Panna Lara Croft ma ostatnio sporo szczęścia. Jeszcze kilka lat temu seria zjeżdżała po równi pochyłej, by wreszcie wraz z pamiętną Legendą, udanym Anniversary i całkiem przyzwoitym Underworld znowu przypomnieć o sobie bez konieczności krzywienia się z niesmakiem na jej widok. Naprawdę fani przygodówek akcji powinni pielgrzymować do siedziby Crystal Dynamics, któremu udało się przywrócić pani archeolog dawny blask. Podczas gdy rdzeń ekipy prawdopodobnie przygotowuje kolejnego dużego Tomb Raidera, my w ramach Xbox Live Arcade otrzymaliśmy znakomity dowód na to, jak kreatywnie i z polotem można wycisnąć jeszcze więcej ze znanej marki.

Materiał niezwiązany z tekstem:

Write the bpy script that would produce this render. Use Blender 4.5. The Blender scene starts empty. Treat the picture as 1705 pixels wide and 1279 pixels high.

Co prawda Lara Croft and the Guardian of Light nie nosi oficjalnego znaczka TR, ale ten spin-off, dzięki jego klimatowi, zagadkom i radości płynącej z rozgrywki, spokojnie można traktować jako jedną z lepiej przygotowanych części serii. Może jedynie nie pod względem fabuły, bo ta jest tylko pretekstem, żeby pohasać sobie po dżungli i podziemiach. Poza tym, nawet w uniwersum Lary Croft, rojącym się od dziwnych istot i mitologicznych bogów, gonitwa za uwolnionym z pułapki demonem przypomina w Guardian of Light sen wariata. Równie dobrze tej historyjki mogłoby w ogóle nie być, a grałoby się tak samo przyjemnie.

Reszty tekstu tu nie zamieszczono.